[start]

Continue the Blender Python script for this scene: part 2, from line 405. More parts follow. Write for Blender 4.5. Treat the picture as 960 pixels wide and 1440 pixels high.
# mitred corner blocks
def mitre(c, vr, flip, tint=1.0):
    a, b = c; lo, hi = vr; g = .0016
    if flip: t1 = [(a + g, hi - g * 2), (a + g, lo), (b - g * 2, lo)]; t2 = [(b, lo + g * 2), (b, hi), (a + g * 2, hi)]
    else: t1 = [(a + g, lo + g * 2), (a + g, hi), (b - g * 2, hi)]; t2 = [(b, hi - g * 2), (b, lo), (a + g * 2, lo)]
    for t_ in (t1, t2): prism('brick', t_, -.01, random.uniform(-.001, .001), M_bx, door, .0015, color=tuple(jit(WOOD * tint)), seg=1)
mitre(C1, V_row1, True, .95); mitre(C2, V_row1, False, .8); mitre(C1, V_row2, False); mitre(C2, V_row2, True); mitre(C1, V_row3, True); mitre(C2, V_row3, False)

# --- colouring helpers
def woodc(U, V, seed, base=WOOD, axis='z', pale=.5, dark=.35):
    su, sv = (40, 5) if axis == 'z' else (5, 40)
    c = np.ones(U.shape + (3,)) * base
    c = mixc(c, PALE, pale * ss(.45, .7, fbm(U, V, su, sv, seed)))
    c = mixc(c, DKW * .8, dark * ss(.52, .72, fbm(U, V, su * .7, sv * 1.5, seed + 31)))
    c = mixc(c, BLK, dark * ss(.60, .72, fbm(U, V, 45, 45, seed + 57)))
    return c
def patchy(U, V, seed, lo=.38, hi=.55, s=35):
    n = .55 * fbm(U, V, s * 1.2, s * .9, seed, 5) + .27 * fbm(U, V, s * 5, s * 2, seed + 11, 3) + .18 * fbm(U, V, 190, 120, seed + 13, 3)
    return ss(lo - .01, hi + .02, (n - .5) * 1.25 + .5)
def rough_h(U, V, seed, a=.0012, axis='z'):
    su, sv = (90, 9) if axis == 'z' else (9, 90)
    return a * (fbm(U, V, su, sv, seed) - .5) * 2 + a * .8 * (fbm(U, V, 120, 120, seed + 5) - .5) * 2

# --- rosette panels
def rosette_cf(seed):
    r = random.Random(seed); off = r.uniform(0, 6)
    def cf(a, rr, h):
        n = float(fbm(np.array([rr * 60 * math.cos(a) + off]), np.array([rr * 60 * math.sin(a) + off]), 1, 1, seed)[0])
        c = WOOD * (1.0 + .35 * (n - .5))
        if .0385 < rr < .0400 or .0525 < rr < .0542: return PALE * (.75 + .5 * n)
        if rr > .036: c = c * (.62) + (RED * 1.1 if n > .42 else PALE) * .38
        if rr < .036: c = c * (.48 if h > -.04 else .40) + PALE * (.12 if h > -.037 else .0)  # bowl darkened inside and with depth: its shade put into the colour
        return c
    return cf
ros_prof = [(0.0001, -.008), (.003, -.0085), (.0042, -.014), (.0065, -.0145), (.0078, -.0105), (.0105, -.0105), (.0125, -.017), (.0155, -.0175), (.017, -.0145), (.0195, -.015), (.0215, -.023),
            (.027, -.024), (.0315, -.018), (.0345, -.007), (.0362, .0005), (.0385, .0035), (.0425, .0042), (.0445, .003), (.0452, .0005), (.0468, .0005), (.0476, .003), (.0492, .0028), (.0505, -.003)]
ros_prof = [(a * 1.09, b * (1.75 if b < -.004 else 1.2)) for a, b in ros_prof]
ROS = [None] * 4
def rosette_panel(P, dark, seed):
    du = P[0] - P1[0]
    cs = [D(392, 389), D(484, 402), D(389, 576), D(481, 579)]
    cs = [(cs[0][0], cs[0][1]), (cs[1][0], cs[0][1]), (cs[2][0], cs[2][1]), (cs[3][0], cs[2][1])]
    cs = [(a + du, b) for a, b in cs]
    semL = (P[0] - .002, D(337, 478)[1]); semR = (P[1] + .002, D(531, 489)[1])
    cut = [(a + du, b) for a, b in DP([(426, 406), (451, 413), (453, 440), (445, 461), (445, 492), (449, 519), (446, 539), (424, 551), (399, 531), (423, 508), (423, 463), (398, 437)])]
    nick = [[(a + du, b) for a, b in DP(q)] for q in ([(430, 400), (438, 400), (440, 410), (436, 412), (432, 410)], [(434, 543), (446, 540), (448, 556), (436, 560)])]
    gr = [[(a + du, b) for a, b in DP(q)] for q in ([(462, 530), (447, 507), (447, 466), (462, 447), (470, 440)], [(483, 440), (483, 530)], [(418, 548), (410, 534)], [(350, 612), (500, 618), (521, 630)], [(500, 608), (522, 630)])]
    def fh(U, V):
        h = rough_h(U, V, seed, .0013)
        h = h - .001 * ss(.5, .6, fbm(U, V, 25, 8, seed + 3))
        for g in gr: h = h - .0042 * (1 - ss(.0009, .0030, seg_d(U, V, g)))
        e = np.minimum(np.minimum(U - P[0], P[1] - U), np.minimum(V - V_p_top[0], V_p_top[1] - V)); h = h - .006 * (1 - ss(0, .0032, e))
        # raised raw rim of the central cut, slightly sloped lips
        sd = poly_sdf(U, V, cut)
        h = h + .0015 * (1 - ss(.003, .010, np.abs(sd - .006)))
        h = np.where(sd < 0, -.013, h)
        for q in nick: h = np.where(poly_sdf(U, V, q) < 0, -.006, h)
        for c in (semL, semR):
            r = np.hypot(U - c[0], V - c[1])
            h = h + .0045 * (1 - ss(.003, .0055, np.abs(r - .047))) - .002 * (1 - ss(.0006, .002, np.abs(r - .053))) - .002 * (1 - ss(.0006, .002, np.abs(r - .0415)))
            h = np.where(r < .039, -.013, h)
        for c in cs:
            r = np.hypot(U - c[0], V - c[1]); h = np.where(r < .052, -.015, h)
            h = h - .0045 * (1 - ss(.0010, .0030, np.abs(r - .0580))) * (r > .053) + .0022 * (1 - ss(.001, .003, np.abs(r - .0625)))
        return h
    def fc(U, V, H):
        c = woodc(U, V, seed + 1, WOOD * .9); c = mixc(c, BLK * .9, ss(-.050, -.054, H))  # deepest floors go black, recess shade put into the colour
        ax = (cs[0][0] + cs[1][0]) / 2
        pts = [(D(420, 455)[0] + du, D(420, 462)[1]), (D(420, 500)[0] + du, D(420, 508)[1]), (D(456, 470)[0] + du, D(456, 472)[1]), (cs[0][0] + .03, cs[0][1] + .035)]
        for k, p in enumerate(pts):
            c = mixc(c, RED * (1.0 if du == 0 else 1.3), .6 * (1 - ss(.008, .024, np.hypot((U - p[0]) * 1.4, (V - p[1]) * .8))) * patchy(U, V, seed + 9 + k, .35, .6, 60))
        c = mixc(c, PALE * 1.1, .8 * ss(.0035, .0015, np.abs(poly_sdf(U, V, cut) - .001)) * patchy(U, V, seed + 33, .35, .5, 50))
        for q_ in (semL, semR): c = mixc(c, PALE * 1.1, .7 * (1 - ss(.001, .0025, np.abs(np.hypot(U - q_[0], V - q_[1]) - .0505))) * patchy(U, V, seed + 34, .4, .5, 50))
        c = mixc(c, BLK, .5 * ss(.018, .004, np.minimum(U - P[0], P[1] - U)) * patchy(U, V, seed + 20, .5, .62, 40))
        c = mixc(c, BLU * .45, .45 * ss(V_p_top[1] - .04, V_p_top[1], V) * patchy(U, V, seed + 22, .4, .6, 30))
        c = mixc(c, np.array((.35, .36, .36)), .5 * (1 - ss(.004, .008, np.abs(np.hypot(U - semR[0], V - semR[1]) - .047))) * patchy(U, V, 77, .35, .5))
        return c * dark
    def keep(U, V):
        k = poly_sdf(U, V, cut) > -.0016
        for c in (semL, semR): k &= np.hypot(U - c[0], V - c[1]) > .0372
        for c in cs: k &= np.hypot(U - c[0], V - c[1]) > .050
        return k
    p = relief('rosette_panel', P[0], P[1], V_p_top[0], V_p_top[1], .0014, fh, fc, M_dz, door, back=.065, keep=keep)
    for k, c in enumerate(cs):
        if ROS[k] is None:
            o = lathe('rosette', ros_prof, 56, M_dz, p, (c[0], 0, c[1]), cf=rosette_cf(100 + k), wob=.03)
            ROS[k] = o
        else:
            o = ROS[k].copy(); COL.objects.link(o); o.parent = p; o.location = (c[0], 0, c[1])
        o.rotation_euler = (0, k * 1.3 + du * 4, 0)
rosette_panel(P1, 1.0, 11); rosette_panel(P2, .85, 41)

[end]
[start]

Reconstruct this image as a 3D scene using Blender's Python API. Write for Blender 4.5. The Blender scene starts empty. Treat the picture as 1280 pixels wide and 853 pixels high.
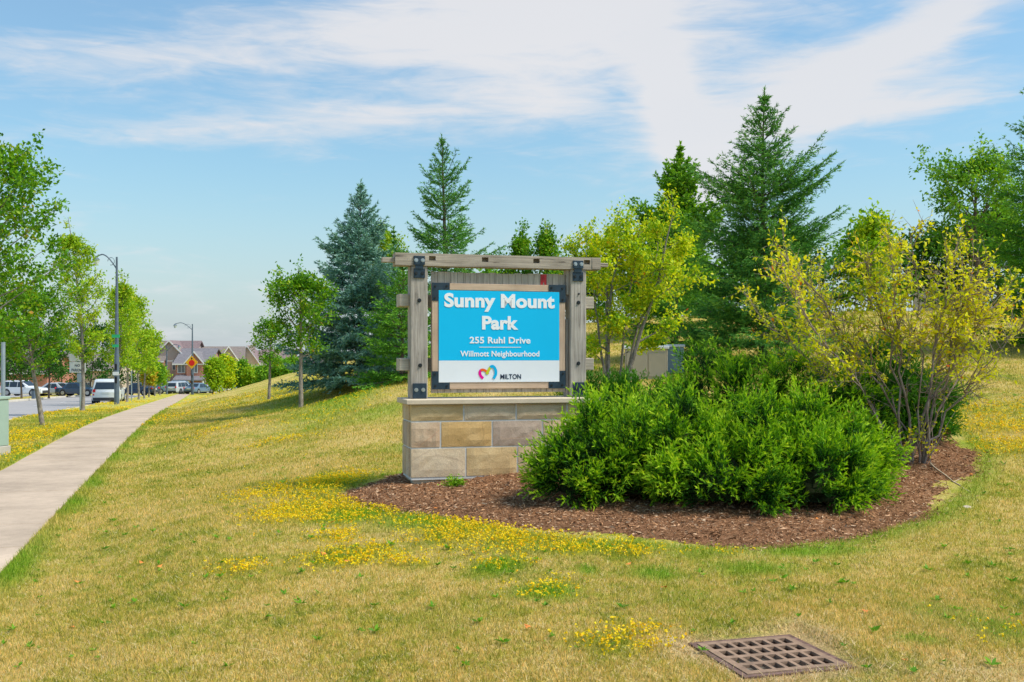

[end]

(YOUR INSTRUCTIONS):
Reproduce exactly the lines from the line with "Continue the Blender" to the line with "mitre(C1, V_row1, True, .95);", both end lines included.

(EXERCISE OUTPUT):
Continue the Blender Python script for this scene: part 2, from line 405. More parts follow. Write for Blender 4.5. Treat the picture as 960 pixels wide and 1440 pixels high.
# mitred corner blocks
def mitre(c, vr, flip, tint=1.0):
    a, b = c; lo, hi = vr; g = .0016
    if flip: t1 = [(a + g, hi - g * 2), (a + g, lo), (b - g * 2, lo)]; t2 = [(b, lo + g * 2), (b, hi), (a + g * 2, hi)]
    else: t1 = [(a + g, lo + g * 2), (a + g, hi), (b - g * 2, hi)]; t2 = [(b, hi - g * 2), (b, lo), (a + g * 2, lo)]
    for t_ in (t1, t2): prism('brick', t_, -.01, random.uniform(-.001, .001), M_bx, door, .0015, color=tuple(jit(WOOD * tint)), seg=1)
mitre(C1, V_row1, True, .95); mitre(C2, V_row1, False, .8); mitre(C1, V_row2, False); mitre(C2, V_row2, True); mitre(C1, V_row3, True); mitre(C2, V_row3, False)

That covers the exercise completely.